Ela também destaca que o ato de aprovação precisa ser específico. Se for genérico, a Receita Federal pode entender que a distribuição não está de acordo com a lei.
Silvia Hachiya, sócia especialista em direito societário do mesmo escritório, alerta que as empresas devem ter cuidado com os possíveis conflitos entre as novas regras do Imposto de Renda e a legislação societária.
A Lei das Sociedades Anônimas determina que o pagamento dos dividendos deve acontecer no mesmo exercício em que foi aprovado. Isso pode causar dificuldades para cumprir a nova regra do IR.
Além disso, é importante verificar se o estatuto social da empresa permite a elaboração de balancetes mensais, para viabilizar essa aprovação em 2025. Caso contrário, será necessário alterar o estatuto para isso.

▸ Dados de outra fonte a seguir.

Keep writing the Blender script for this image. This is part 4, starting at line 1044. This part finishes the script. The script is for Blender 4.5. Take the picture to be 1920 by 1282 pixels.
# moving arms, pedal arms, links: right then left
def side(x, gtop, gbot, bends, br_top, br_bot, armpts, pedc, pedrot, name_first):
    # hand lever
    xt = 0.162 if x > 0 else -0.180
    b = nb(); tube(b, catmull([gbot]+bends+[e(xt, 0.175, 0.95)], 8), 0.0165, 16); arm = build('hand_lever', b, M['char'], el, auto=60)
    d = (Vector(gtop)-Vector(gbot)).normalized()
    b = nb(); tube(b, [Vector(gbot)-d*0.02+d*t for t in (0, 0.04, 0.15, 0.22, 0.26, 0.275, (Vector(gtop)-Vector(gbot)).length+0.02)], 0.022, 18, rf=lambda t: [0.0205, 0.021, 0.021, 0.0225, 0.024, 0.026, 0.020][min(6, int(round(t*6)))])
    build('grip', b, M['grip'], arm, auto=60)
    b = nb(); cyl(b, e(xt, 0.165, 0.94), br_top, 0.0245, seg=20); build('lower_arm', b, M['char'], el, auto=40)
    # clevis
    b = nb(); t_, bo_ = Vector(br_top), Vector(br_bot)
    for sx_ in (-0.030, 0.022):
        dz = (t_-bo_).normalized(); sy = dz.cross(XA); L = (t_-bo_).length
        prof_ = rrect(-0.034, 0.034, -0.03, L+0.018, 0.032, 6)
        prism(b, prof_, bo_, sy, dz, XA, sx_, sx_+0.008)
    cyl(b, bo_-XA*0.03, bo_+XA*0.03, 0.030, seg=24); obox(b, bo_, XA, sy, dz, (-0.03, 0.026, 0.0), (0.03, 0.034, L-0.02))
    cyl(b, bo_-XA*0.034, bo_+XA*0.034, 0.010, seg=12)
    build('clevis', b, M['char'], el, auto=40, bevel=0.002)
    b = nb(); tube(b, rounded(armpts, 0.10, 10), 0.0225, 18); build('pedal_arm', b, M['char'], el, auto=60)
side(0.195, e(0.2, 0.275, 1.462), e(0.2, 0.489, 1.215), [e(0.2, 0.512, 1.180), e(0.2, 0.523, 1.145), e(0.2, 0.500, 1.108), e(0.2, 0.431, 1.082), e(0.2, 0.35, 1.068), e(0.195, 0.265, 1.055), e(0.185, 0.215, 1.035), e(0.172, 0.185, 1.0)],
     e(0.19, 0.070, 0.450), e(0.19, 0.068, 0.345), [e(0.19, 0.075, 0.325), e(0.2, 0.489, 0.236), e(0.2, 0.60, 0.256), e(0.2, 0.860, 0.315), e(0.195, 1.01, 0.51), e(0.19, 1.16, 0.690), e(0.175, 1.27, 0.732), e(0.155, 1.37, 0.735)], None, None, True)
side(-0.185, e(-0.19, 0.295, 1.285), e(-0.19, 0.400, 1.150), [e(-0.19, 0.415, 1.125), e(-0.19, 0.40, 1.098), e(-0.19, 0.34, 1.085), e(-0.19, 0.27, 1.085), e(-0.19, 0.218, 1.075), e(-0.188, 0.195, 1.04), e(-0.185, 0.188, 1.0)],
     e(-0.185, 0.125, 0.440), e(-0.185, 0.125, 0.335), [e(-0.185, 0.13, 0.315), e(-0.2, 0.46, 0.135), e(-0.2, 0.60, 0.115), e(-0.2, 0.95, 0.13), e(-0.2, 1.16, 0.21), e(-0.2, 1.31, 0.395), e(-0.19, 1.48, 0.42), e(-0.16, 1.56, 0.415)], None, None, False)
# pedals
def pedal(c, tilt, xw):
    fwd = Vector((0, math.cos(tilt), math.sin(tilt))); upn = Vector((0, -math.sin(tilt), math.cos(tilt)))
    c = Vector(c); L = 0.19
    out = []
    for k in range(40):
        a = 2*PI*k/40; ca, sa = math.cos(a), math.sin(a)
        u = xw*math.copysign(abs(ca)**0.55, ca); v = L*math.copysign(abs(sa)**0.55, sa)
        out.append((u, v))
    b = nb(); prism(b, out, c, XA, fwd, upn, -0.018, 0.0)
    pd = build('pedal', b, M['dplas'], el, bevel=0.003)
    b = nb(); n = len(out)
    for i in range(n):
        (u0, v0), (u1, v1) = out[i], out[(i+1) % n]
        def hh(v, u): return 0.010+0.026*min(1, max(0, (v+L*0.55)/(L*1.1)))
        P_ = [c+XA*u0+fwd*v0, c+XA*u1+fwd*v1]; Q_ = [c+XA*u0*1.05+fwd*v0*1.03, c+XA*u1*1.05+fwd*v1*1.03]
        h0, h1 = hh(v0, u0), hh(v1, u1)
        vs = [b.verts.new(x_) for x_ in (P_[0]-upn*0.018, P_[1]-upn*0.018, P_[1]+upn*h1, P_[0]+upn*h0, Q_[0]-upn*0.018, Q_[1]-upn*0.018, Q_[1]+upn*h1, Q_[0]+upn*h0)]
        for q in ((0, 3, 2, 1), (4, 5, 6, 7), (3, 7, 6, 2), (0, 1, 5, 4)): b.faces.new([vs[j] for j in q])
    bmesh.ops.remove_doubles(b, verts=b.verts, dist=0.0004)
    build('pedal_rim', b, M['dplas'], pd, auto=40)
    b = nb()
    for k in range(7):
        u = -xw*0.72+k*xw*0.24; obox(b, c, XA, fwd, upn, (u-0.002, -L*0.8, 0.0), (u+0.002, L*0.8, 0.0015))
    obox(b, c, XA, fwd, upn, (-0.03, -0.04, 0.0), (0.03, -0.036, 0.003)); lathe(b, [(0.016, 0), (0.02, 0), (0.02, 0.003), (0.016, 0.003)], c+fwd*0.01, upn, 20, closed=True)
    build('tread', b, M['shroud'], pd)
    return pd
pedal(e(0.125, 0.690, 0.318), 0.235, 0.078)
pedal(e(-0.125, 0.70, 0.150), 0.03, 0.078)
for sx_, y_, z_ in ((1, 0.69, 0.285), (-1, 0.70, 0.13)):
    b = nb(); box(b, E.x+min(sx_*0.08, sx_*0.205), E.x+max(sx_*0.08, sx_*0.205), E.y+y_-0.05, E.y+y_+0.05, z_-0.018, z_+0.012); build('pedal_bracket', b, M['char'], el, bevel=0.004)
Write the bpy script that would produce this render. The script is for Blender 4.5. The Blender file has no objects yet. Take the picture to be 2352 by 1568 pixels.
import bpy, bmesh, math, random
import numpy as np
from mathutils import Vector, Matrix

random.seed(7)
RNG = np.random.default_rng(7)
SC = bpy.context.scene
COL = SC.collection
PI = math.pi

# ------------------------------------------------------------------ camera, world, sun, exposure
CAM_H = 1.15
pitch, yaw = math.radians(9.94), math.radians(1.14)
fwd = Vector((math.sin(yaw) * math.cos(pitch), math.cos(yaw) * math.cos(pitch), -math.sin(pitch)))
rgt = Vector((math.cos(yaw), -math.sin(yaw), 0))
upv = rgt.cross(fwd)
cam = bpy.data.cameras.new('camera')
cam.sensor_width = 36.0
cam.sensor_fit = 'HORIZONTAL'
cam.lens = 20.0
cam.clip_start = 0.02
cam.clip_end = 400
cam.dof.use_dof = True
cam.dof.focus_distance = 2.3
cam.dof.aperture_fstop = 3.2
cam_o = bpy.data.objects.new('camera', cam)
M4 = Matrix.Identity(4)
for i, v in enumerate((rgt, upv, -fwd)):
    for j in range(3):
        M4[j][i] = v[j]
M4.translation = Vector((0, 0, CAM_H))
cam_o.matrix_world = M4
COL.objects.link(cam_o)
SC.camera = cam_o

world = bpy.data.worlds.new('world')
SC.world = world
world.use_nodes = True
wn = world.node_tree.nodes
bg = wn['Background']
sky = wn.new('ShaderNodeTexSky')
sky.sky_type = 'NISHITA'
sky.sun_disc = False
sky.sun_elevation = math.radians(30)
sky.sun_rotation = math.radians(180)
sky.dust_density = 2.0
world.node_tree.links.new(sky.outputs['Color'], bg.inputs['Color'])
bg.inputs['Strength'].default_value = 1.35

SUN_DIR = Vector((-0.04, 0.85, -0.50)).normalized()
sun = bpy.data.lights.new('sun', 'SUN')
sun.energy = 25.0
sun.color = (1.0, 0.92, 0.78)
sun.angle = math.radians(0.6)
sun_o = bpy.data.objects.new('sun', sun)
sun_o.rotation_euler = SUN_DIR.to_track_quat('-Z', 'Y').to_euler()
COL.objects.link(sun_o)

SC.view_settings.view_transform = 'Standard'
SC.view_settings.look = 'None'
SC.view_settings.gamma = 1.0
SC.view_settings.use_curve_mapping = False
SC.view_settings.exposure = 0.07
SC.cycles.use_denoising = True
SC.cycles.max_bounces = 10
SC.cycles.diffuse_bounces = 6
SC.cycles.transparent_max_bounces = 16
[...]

É fundamental que o balanço final demonstre que os dividendos pagos antecipadamente estão fundamentados nos resultados financeiros. Se o lucro final for menor, o valor pago terá que ser devolvido, e os administradores serão responsáveis por essa devolução.
Hachiya acrescenta que, para empresas limitadas, o contrato social deve prever a distribuição antecipada de dividendos e o prazo para pagamento.
Também existe dúvida sobre se a empresa precisa recolher imposto na fonte em 2026 sobre dividendos de anos anteriores que estejam isentos. Por isso, muitas empresas podem buscar decisões judiciais para evitar esse recolhimento.
Henrique de Palma, sócio da área tributária do Cescon Barrieu, destaca que a regra para investidores estrangeiros não é muito clara, pois a legislação não menciona a isenção para não residentes.
Segundo ele, a mesma regra deveria valer, mas há o risco de interpretação que despenalize investidores estrangeiros. “O texto não é claro, mas há razões para não tributar esses dividendos, tanto pela redação quanto pelo princípio da não discriminação.”
Heranças
Hermano Barbosa, sócio de Direito Tributário do BMA Advogados, aponta que algumas doações podem estar sujeitas à tributação mínima de até 10%, o que pode causar dupla cobrança pelo imposto de renda federal e pelo ITCMD estadual.
A proposta isenta do imposto as doações que antecipam a herança legítima, ou seja, a parte do patrimônio que obrigatoriamente deve ser destinada aos herdeiros, como filhos.
Mas as doações dentro da família que ultrapassarem os limites mínimos de lei estariam sujeitas ao imposto adicional, inclusive a “parte disponível” do patrimônio, que pode ser dividida conforme a vontade do doador.
Barbosa afirma que essa parte do projeto é inconstitucional porque invade a competência dos estados para tributar doações, passando a tributar também a parcela disponível pela via do imposto de renda.
Ele destaca ainda que a tributação dos dividendos pagos a estrangeiros impacta negativamente, pois esses investidores podem não conseguir compensar o imposto pago no Brasil com créditos ao exterior.
“Espero que esses dois pontos recebam a atenção necessária quando o projeto for discutido no Senado, próximo passo da tramitação.”
Justiça Fiscal
Marco Antônio Ruzene, sócio do Ruzene Sociedade de Advogados, avalia que o projeto representa avanço, pois beneficia muitos contribuintes, especialmente mantendo a isenção para lucros e dividendos até R$ 50 mil mensais.
Ele acredita que o tema dos dividendos deveria ser tratado de maneira mais ampla, como na reforma tributária geral.
“O ideal seria propor uma emenda constitucional para realizar uma reforma profunda e duradoura.” Para ele, só essa mudança estrutural poderá garantir justiça fiscal e sustentabilidade do sistema tributário no Brasil.